Without the images, write out the whole listing exactly.

──────── Collected data ────────

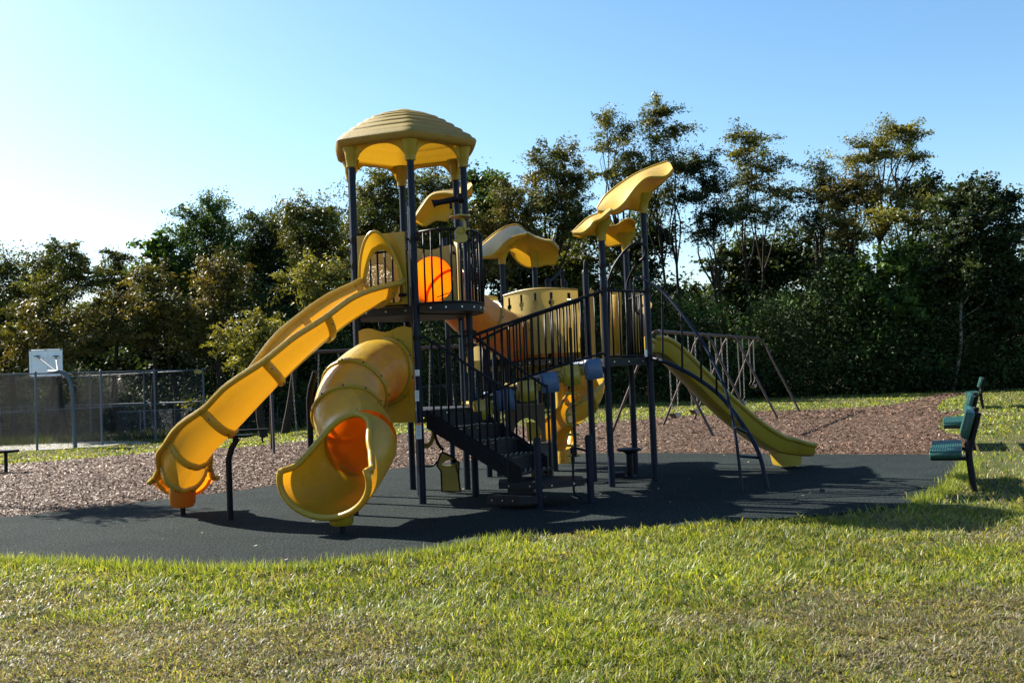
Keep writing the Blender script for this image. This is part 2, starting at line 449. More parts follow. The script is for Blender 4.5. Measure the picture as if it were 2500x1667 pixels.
# grass blades
def patch_dry(x, y):                 # where the lawn is dry and grey
    d = fbm(x, y, 0.55)
    d = d + 0.72 * np.exp(-(((x + 2.5) / 2.0) ** 2 + ((y - 5.7) / 0.75) ** 2)) + 0.5 * np.exp(-(((x - 2.9) / 1.5) ** 2 + ((y - 5.9) / 1.1) ** 2))
    d = d + 0.30 * np.exp(-(((x - 4.1) / 1.3) ** 2 + ((y - 8.3) / 0.8) ** 2)) - 0.18 * np.exp(-((y - 8.9) / 0.8) ** 2)
    return np.clip((d - 0.51) / 0.30, 0, 1)
def grass(N, y0, y1, h, w, dens_edge=False, xr=0.60, cond=None, flop=1.0):
    y = np.sqrt(y0 ** 2 + (y1 ** 2 - y0 ** 2) * RNG.random(N)); x = (RNG.random(N) * 2 - 1) * (y * xr + 0.2)
    ok = ~inpoly(x, y, RUB) & ~inpoly(x, y, MUL)
    if cond is not None: ok &= cond(x, y)
    tuft = .6 * fbm(x + 50, y + 20, 4.2) + .4 * vnoise(x, y, 14.); ok &= RNG.random(N) < 0.22 + 2.0 * np.clip(tuft - 0.33, 0, 1)
    x, y, tuft = x[ok], y[ok], tuft[ok]; m = len(x)
    dry = patch_dry(x, y)
    ln = vnoise(x, y, 1.7) * 6.28 * 1.5 + RNG.normal(0, 1.4, m)
    fl = np.abs(RNG.normal(flop, 0.38, m)) + 0.25 * dry
    H = h * (0.45 + 0.8 * RNG.random(m)) * (0.45 + 1.15 * tuft) * (1 - 0.30 * dry)
    ww = w * (0.6 + 0.8 * RNG.random(m))
    f = np.clip(fl, 0.05, 1.45)
    dx, dy, dz = np.cos(ln) * np.sin(f * .55), np.sin(ln) * np.sin(f * .55), np.cos(f * .55)
    ex, ey, ez = np.cos(ln) * np.sin(np.clip(f * 1.35, 0, 1.75)), np.sin(ln) * np.sin(np.clip(f * 1.35, 0, 1.75)), np.cos(np.clip(f * 1.35, 0, 1.75))
    a = RNG.random(m) * 6.28
    s = np.stack([np.cos(a), np.sin(a), np.zeros(m)], 1) * ww[:, None] * .5
    b = np.stack([x, y, vterrain(x, y) - 0.002], 1)
    mid = b + np.stack([dx, dy, dz], 1) * (H * .55)[:, None]
    tip = mid + np.stack([ex, ey, ez], 1) * (H * .6)[:, None]
    tip[:, 2] = np.maximum(tip[:, 2], b[:, 2] + 0.004)
    vs = np.stack([b - s, b + s, mid + s * .8, mid - s * .8, tip], 1).reshape(-1, 3)
    base = np.arange(m)[:, None] * 5
    fc = np.concatenate([base + np.array([[0, 1, 2]]), base + np.array([[0, 2, 3]]), base + np.array([[3, 2, 4]])], 0)
    g1 = np.array([(0.135, 0.172, 0.020)]); g2 = np.array([(0.225, 0.230, 0.048)]); g3 = np.array([(0.048, 0.088, 0.014)]); d1 = np.array([(0.22, 0.19, 0.12)]); d2 = np.array([(0.145, 0.125, 0.085)])
    t = RNG.random((m, 1)); col = np.where(t < .45, g1, np.where(t < .75, g2, g3)) * (0.7 + 0.6 * RNG.random((m, 1)))
    big = vnoise(x, y, 0.8)[:, None]; col = col * (0.75 + .5 * big)
    col = col * 1.0
    isd = RNG.random((m, 1)) < (0.10 + 0.68 * dry[:, None]); dc = np.where(RNG.random((m, 1)) < .5, d1, d2) * (0.5 + .65 * RNG.random((m, 1)))
    col = np.where(isd, dc, col)
    return vs, fc, np.concatenate([col, col, col], 0)
def join(ps):
    vs, fs, cs, b = [], [], [], 0
    for v, f, c in ps:
        vs.append(v); fs.append(f + b); cs.append(c); b += len(v)
    return np.concatenate(vs), np.concatenate(fs), np.concatenate(cs)
v, f, c = join([grass(250000, 4.3, 6.6, 0.066, 0.0070), grass(200000, 6.6, 9.8, 0.070, 0.0090), grass(50000, 9.6, 13.0, 0.09, 0.012, cond=lambda x, y: x > 2)])
tag(fastmesh('lawn_grass', v, f, BLADE, colors=c, kind='stuff'), 'sunlit uneven lawn grass with dry patches in front of the playground', 'grass')
# grass along the rubber edge: taller, upright fringe
pts = np.array(RUB); seg = [(pts[i], pts[(i + 1) % len(pts)]) for i in range(len(pts))]
fr = []
def fringe(N):
    L = np.array([np.hypot(*(b - a)) for a, b in seg]); k = RNG.choice(len(seg), N, p=L / L.sum()); t = RNG.random(N)
    A = np.array([s_[0] for s_ in seg])[k]; B = np.array([s_[1] for s_ in seg])[k]; P = A + (B - A) * t[:, None]
    P = P + RNG.normal(0, 0.07, P.shape)
    return P[:, 0], P[:, 1]
def grass_at(x, y, h, w, flop, green=1.0):
    m = len(x); ln = RNG.random(m) * 6.28; f = np.clip(np.abs(RNG.normal(flop, .3, m)), .02, 1.3); H = h * (.5 + .9 * RNG.random(m)); ww = w * (.6 + .8 * RNG.random(m))
    d = lambda q: np.stack([np.cos(ln) * np.sin(q), np.sin(ln) * np.sin(q), np.cos(q)], 1)
    a = RNG.random(m) * 6.28; s = np.stack([np.cos(a), np.sin(a), np.zeros(m)], 1) * ww[:, None] * .5
    b = np.stack([x, y, vterrain(x, y)], 1); mid = b + d(f * .5) * (H * .55)[:, None]; tip = mid + d(f * 1.3) * (H * .6)[:, None]
    vs = np.stack([b - s, b + s, mid + s * .8, mid - s * .8, tip], 1).reshape(-1, 3)
    base = np.arange(m)[:, None] * 5; fc = np.concatenate([base + np.array([[0, 1, 2]]), base + np.array([[0, 2, 3]]), base + np.array([[3, 2, 4]])], 0)
    col = np.where(RNG.random((m, 1)) < .5, np.array([(0.13, 0.18, 0.025)]), np.array([(0.18, 0.20, 0.045)])) * (.6 + .7 * RNG.random((m, 1))) * green
    return vs, fc, np.concatenate([col, col, col], 0)
x, y = fringe(34000)
nearside = (y < 9.3) | ((x > 4.2) & (y < 14.5))
ok = nearside & ((x > 3.2) | (y < 9.6))
x, y = x[ok], y[ok]
v, f, c = grass_at(x, y, 0.085, 0.0065, 0.5)
tag(fastmesh('edge_grass', v, f, BLADE, colors=c, kind='stuff'), 'taller upright grass fringe along the near edge of the rubber surface', 'grass')
def farcond(x, y): return (y > 13)
v, f, c = join([grass(36000, 13, 24, 0.075, 0.018, cond=lambda x, y: x > 4), grass(120000, 19, 48, 0.07, 0.045, xr=.6)])
tag(fastmesh('far_grass', v, f, BLADE, colors=c, kind='stuff'), 'mown grass strip between the mulch and the trees', 'grass')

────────

_Result_
Keep writing the Blender script for this image. This is part 2, starting at line 449. More parts follow. The script is for Blender 4.5. Measure the picture as if it were 2500x1667 pixels.
# grass blades
def patch_dry(x, y):                 # where the lawn is dry and grey
    d = fbm(x, y, 0.55)
    d = d + 0.72 * np.exp(-(((x + 2.5) / 2.0) ** 2 + ((y - 5.7) / 0.75) ** 2)) + 0.5 * np.exp(-(((x - 2.9) / 1.5) ** 2 + ((y - 5.9) / 1.1) ** 2))
    d = d + 0.30 * np.exp(-(((x - 4.1) / 1.3) ** 2 + ((y - 8.3) / 0.8) ** 2)) - 0.18 * np.exp(-((y - 8.9) / 0.8) ** 2)
    return np.clip((d - 0.51) / 0.30, 0, 1)
def grass(N, y0, y1, h, w, dens_edge=False, xr=0.60, cond=None, flop=1.0):
    y = np.sqrt(y0 ** 2 + (y1 ** 2 - y0 ** 2) * RNG.random(N)); x = (RNG.random(N) * 2 - 1) * (y * xr + 0.2)
    ok = ~inpoly(x, y, RUB) & ~inpoly(x, y, MUL)
    if cond is not None: ok &= cond(x, y)
    tuft = .6 * fbm(x + 50, y + 20, 4.2) + .4 * vnoise(x, y, 14.); ok &= RNG.random(N) < 0.22 + 2.0 * np.clip(tuft - 0.33, 0, 1)
    x, y, tuft = x[ok], y[ok], tuft[ok]; m = len(x)
    dry = patch_dry(x, y)
    ln = vnoise(x, y, 1.7) * 6.28 * 1.5 + RNG.normal(0, 1.4, m)
    fl = np.abs(RNG.normal(flop, 0.38, m)) + 0.25 * dry
    H = h * (0.45 + 0.8 * RNG.random(m)) * (0.45 + 1.15 * tuft) * (1 - 0.30 * dry)
    ww = w * (0.6 + 0.8 * RNG.random(m))
    f = np.clip(fl, 0.05, 1.45)
    dx, dy, dz = np.cos(ln) * np.sin(f * .55), np.sin(ln) * np.sin(f * .55), np.cos(f * .55)
    ex, ey, ez = np.cos(ln) * np.sin(np.clip(f * 1.35, 0, 1.75)), np.sin(ln) * np.sin(np.clip(f * 1.35, 0, 1.75)), np.cos(np.clip(f * 1.35, 0, 1.75))
    a = RNG.random(m) * 6.28
    s = np.stack([np.cos(a), np.sin(a), np.zeros(m)], 1) * ww[:, None] * .5
    b = np.stack([x, y, vterrain(x, y) - 0.002], 1)
    mid = b + np.stack([dx, dy, dz], 1) * (H * .55)[:, None]
    tip = mid + np.stack([ex, ey, ez], 1) * (H * .6)[:, None]
    tip[:, 2] = np.maximum(tip[:, 2], b[:, 2] + 0.004)
    vs = np.stack([b - s, b + s, mid + s * .8, mid - s * .8, tip], 1).reshape(-1, 3)
    base = np.arange(m)[:, None] * 5
    fc = np.concatenate([base + np.array([[0, 1, 2]]), base + np.array([[0, 2, 3]]), base + np.array([[3, 2, 4]])], 0)
    g1 = np.array([(0.135, 0.172, 0.020)]); g2 = np.array([(0.225, 0.230, 0.048)]); g3 = np.array([(0.048, 0.088, 0.014)]); d1 = np.array([(0.22, 0.19, 0.12)]); d2 = np.array([(0.145, 0.125, 0.085)])
    t = RNG.random((m, 1)); col = np.where(t < .45, g1, np.where(t < .75, g2, g3)) * (0.7 + 0.6 * RNG.random((m, 1)))
    big = vnoise(x, y, 0.8)[:, None]; col = col * (0.75 + .5 * big)
    col = col * 1.0
    isd = RNG.random((m, 1)) < (0.10 + 0.68 * dry[:, None]); dc = np.where(RNG.random((m, 1)) < .5, d1, d2) * (0.5 + .65 * RNG.random((m, 1)))
    col = np.where(isd, dc, col)
    return vs, fc, np.concatenate([col, col, col], 0)
def join(ps):
    vs, fs, cs, b = [], [], [], 0
    for v, f, c in ps:
        vs.append(v); fs.append(f + b); cs.append(c); b += len(v)
    return np.concatenate(vs), np.concatenate(fs), np.concatenate(cs)
v, f, c = join([grass(250000, 4.3, 6.6, 0.066, 0.0070), grass(200000, 6.6, 9.8, 0.070, 0.0090), grass(50000, 9.6, 13.0, 0.09, 0.012, cond=lambda x, y: x > 2)])
tag(fastmesh('lawn_grass', v, f, BLADE, colors=c, kind='stuff'), 'sunlit uneven lawn grass with dry patches in front of the playground', 'grass')
# grass along the rubber edge: taller, upright fringe
pts = np.array(RUB); seg = [(pts[i], pts[(i + 1) % len(pts)]) for i in range(len(pts))]
fr = []
def fringe(N):
    L = np.array([np.hypot(*(b - a)) for a, b in seg]); k = RNG.choice(len(seg), N, p=L / L.sum()); t = RNG.random(N)
    A = np.array([s_[0] for s_ in seg])[k]; B = np.array([s_[1] for s_ in seg])[k]; P = A + (B - A) * t[:, None]
    P = P + RNG.normal(0, 0.07, P.shape)
    return P[:, 0], P[:, 1]
def grass_at(x, y, h, w, flop, green=1.0):
    m = len(x); ln = RNG.random(m) * 6.28; f = np.clip(np.abs(RNG.normal(flop, .3, m)), .02, 1.3); H = h * (.5 + .9 * RNG.random(m)); ww = w * (.6 + .8 * RNG.random(m))
    d = lambda q: np.stack([np.cos(ln) * np.sin(q), np.sin(ln) * np.sin(q), np.cos(q)], 1)
    a = RNG.random(m) * 6.28; s = np.stack([np.cos(a), np.sin(a), np.zeros(m)], 1) * ww[:, None] * .5
    b = np.stack([x, y, vterrain(x, y)], 1); mid = b + d(f * .5) * (H * .55)[:, None]; tip = mid + d(f * 1.3) * (H * .6)[:, None]
    vs = np.stack([b - s, b + s, mid + s * .8, mid - s * .8, tip], 1).reshape(-1, 3)
    base = np.arange(m)[:, None] * 5; fc = np.concatenate([base + np.array([[0, 1, 2]]), base + np.array([[0, 2, 3]]), base + np.array([[3, 2, 4]])], 0)
    col = np.where(RNG.random((m, 1)) < .5, np.array([(0.13, 0.18, 0.025)]), np.array([(0.18, 0.20, 0.045)])) * (.6 + .7 * RNG.random((m, 1))) * green
    return vs, fc, np.concatenate([col, col, col], 0)
x, y = fringe(34000)
nearside = (y < 9.3) | ((x > 4.2) & (y < 14.5))
ok = nearside & ((x > 3.2) | (y < 9.6))
x, y = x[ok], y[ok]
v, f, c = grass_at(x, y, 0.085, 0.0065, 0.5)
tag(fastmesh('edge_grass', v, f, BLADE, colors=c, kind='stuff'), 'taller upright grass fringe along the near edge of the rubber surface', 'grass')
def farcond(x, y): return (y > 13)
v, f, c = join([grass(36000, 13, 24, 0.075, 0.018, cond=lambda x, y: x > 4), grass(120000, 19, 48, 0.07, 0.045, xr=.6)])
tag(fastmesh('far_grass', v, f, BLADE, colors=c, kind='stuff'), 'mown grass strip between the mulch and the trees', 'grass')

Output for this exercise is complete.